Flammable Liquid and LPG Training Combines Theory with Experience

Flammable Liquid and LPG Training Combines Theory with Experience

features

Attack team moves in on a gasoline fire while another crew mans safety line.Foam team tests equipment before attack.

The devasting potential of a major flammable liquid or liquefied petroleum gas fire within the boundaries of a metropolitan community can only be imagined. There is not only the problem of bulk storage yards, but the daily contact with liquefied petroleum gas (LPG) cylinders, gasoline, oil, propane tank trucks, railroad cars and barges. Whenever some catastrophic accident occurs, both private and public fire fighters must know how to deal with the problem quickly and instinctively.

The Portland, Ore., Fire Bureau training center examined the training needed and reassessed its own flammable liquid/LPG fire control training program. It was clear that a glossing over of the general problems inherent in fighting such fires would be insufficient training for both the Portland fire fighters and the many oil company fire fighting agencies in the area.

The Portland Fire Bureau training center, under the direction of Battalion Chief Ken L. Owens, developed an intensive and extensive curriculum, that combined a 12-part instructional phase with a “hands on” experience at Portland’s Linnton oil fire training grounds.

Critical areas for study

The lecture portion of the course was developed around 12 critical topical areas, designed in such a way that students must pass each area individually. The course covers the physical makeup of petroleum products and methods for extinguishing flammable liquid fires; the types of bulk storage containers and the fire protection systems within a bulk plant; the types and problems in the transportation of flammable liquids and gases; how to use fire extinguishers on flammable liquid and LPG fires; and, finally, the tactics employed in single and two-company foam attacks on various types of spills and fires.

Upon successful completion of the lecture portion of the course, the students are introduced to practical exercises in tactics at the Linnton oil fire training grounds. Those successfully completing the course receive a completion certificate and, through a cooperative agreement, may receive three elective credit hours toward an associate of science degree in fire technology at Portland Community College.

The opening of the Linnton oil fire training grounds for practical experience learning was a decision which resulted in a tremendous amount of additional work for the project officer, Captain David A. Norris. In addition to supervising the t raining at the oil fire grounds, Norris is responsible for actively recruiting donated materials for the continuation of the project. To date, Norris, who is noted as an expert “scrounger,” has been exceptionally successful in finding both materials and students.
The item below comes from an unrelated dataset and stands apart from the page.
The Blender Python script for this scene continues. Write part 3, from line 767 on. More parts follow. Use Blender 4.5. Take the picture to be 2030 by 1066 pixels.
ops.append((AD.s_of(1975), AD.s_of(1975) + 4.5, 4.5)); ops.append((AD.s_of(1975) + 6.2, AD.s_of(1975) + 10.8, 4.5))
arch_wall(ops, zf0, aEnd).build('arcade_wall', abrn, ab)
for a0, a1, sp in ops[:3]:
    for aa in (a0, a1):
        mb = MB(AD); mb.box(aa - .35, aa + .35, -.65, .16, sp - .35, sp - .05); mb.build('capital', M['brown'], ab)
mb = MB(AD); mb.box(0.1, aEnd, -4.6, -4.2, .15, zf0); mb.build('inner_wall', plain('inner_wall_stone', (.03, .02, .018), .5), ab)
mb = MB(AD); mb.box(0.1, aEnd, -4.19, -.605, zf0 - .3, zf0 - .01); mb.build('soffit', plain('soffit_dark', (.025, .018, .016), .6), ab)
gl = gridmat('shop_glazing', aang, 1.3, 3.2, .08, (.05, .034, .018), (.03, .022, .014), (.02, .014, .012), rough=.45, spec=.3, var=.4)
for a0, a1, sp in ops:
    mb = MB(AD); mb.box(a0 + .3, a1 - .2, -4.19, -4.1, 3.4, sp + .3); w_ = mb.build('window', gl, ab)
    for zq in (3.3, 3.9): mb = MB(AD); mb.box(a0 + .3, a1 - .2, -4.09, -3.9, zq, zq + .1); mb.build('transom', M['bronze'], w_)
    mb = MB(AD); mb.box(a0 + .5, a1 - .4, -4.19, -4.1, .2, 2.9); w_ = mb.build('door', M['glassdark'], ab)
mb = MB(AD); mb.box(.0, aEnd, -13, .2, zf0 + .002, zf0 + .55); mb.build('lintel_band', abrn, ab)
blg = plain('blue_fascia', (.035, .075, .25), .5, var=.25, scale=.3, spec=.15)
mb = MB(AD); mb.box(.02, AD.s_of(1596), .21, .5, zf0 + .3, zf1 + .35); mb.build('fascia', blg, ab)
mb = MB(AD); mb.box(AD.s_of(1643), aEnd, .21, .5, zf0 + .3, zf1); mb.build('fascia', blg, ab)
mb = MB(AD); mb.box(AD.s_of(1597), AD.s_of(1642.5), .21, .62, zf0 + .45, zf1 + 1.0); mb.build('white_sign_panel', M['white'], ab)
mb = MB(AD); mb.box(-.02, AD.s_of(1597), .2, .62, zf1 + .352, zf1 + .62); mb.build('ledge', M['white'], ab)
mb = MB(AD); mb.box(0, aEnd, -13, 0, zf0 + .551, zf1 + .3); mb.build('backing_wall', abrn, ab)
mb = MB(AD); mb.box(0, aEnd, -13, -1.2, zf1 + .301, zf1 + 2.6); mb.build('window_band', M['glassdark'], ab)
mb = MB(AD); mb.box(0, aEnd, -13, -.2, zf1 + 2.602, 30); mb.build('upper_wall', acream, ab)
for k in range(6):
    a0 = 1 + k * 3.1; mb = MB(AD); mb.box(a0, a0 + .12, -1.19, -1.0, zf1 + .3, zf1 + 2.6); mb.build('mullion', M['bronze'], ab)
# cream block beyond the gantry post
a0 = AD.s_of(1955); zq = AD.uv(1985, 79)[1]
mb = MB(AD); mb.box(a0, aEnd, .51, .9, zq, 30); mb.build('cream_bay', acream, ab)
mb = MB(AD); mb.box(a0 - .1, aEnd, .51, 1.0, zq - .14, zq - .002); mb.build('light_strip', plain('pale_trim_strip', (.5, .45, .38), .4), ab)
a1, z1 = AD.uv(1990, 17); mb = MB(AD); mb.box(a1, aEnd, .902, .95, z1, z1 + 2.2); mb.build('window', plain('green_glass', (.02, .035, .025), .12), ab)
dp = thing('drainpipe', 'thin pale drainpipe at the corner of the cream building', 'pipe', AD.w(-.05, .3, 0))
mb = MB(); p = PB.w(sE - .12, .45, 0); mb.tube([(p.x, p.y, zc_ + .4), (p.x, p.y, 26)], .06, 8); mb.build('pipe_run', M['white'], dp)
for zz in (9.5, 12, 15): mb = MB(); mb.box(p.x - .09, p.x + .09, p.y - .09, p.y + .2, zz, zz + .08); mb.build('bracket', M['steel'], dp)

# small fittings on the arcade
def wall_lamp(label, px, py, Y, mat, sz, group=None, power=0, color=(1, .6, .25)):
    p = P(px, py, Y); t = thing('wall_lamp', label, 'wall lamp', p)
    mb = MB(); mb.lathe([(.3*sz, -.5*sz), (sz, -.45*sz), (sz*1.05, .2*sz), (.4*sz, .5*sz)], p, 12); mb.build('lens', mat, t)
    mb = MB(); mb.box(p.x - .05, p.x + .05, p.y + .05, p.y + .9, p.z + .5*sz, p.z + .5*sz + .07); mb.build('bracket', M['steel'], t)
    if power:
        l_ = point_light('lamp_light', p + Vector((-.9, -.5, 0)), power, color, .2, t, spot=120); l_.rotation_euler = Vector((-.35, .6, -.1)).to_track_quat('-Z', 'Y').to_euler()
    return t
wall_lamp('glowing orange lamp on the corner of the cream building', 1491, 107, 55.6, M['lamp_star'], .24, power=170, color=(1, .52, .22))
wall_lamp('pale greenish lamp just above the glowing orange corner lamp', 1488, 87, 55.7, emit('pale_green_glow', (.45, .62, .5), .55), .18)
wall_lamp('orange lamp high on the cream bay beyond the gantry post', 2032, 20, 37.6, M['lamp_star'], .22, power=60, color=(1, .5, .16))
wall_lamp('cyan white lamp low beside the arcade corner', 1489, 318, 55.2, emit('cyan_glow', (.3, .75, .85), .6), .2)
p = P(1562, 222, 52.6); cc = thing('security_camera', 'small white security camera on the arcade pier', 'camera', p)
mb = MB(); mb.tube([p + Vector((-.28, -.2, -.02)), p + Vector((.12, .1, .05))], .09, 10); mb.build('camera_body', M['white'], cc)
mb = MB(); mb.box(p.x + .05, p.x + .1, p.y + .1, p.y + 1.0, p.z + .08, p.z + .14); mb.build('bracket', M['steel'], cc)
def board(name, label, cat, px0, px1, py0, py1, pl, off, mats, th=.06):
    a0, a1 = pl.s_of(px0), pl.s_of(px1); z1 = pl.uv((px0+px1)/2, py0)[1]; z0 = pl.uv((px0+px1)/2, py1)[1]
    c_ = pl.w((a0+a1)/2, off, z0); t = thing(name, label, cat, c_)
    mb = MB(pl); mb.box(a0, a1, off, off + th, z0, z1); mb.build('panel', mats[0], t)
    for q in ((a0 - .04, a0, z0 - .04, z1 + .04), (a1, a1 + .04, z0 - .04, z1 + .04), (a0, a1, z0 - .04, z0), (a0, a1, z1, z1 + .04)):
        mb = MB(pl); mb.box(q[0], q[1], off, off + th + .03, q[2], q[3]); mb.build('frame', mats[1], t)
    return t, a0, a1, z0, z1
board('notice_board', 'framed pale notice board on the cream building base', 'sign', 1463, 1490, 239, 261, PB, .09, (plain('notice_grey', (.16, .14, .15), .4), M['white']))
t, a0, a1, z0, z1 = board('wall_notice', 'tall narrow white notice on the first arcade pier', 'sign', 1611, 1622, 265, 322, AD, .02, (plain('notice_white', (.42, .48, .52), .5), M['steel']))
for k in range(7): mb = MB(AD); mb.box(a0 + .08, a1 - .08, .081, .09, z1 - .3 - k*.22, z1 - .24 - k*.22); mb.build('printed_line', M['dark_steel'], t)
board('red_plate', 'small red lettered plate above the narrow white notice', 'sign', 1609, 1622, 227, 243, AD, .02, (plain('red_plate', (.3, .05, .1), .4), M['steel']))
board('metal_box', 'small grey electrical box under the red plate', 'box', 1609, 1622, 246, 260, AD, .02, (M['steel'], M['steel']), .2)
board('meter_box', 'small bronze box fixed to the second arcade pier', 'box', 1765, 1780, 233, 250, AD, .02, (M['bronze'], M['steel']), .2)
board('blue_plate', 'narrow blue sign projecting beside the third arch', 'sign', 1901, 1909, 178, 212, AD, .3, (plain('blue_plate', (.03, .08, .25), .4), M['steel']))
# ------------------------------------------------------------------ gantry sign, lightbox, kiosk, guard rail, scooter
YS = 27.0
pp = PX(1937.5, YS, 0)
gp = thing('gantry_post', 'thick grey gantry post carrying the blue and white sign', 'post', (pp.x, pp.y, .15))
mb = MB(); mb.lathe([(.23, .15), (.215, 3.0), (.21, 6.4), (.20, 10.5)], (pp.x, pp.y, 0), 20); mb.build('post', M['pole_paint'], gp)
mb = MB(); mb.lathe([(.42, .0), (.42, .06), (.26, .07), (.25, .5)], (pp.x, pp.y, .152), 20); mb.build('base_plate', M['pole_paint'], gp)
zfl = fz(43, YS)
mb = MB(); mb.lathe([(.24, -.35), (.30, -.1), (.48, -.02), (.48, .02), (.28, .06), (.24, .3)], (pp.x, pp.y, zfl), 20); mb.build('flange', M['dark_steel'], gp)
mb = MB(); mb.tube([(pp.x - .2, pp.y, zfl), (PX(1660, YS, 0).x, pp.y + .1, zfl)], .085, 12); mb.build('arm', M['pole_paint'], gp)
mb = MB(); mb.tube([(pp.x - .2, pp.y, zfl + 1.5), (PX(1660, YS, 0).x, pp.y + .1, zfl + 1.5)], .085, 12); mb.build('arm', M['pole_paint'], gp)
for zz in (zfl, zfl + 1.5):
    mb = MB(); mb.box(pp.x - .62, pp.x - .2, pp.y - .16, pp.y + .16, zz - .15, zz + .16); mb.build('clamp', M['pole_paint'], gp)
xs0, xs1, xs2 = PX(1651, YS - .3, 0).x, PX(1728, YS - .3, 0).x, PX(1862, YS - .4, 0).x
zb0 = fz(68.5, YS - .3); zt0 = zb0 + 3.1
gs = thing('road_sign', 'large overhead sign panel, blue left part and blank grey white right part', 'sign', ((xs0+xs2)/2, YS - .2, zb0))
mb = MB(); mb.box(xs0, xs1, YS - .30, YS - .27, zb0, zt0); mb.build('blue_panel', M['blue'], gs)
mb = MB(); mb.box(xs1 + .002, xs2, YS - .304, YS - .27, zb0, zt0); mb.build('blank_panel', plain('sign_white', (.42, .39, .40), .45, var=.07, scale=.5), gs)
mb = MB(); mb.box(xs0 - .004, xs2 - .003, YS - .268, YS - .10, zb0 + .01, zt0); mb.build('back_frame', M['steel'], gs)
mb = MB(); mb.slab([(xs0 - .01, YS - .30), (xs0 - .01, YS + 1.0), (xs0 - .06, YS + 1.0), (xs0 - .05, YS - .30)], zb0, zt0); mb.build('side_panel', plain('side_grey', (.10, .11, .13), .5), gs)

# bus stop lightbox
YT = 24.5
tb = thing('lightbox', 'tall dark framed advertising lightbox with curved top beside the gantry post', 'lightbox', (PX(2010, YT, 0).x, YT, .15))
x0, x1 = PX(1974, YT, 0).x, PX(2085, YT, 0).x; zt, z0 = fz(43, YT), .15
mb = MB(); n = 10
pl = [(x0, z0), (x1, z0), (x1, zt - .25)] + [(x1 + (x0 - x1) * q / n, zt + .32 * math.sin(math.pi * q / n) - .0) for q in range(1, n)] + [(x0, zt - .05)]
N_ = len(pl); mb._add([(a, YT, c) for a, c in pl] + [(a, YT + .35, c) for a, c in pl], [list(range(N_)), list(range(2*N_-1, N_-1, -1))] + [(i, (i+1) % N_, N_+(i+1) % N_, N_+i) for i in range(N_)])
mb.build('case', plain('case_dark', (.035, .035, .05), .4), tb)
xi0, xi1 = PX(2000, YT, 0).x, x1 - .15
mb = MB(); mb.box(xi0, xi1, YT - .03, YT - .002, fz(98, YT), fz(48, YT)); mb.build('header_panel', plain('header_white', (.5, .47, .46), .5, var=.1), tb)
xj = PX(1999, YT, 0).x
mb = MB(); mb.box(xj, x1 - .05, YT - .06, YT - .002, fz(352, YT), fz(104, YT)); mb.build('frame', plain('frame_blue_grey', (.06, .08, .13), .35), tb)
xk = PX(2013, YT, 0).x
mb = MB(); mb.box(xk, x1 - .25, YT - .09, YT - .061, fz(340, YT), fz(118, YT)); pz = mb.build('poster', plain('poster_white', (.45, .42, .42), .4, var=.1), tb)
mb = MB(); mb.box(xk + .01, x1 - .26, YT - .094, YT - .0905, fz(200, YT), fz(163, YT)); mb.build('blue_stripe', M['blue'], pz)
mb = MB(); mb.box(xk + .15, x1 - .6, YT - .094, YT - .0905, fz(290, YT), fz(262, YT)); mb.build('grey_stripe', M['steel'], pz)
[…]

He says, “We will do all we can to provide flammable liquid/LPG fire control training for everyone in the Portland metropolitan area, as long as we can get the necessary fuel and foam donated.”

Students from many areas

Owens calls the project, “getting more for our burn.” The ongoing program has trained personnel from two naval ships, four major oil companies and several suburban fire departments, in addition to the PBF fire fighters since last December. As an example, in a 30-day period in March and April, 594 Portland fire fighters, 132 suburban fire fighters from three other cities and 70 personnel from four major oil companies underwent the training.

More than 250 men of the U.S.S. Juneau are scheduled for training, and the bureau has a waiting list of public and private fire brigades committed to the training as soon as the necessary foam and fuel are available. Owens and Norris are handling the training requests on a first-come, first-served basis. They are, in the meantime, still in pursuit of donated materials.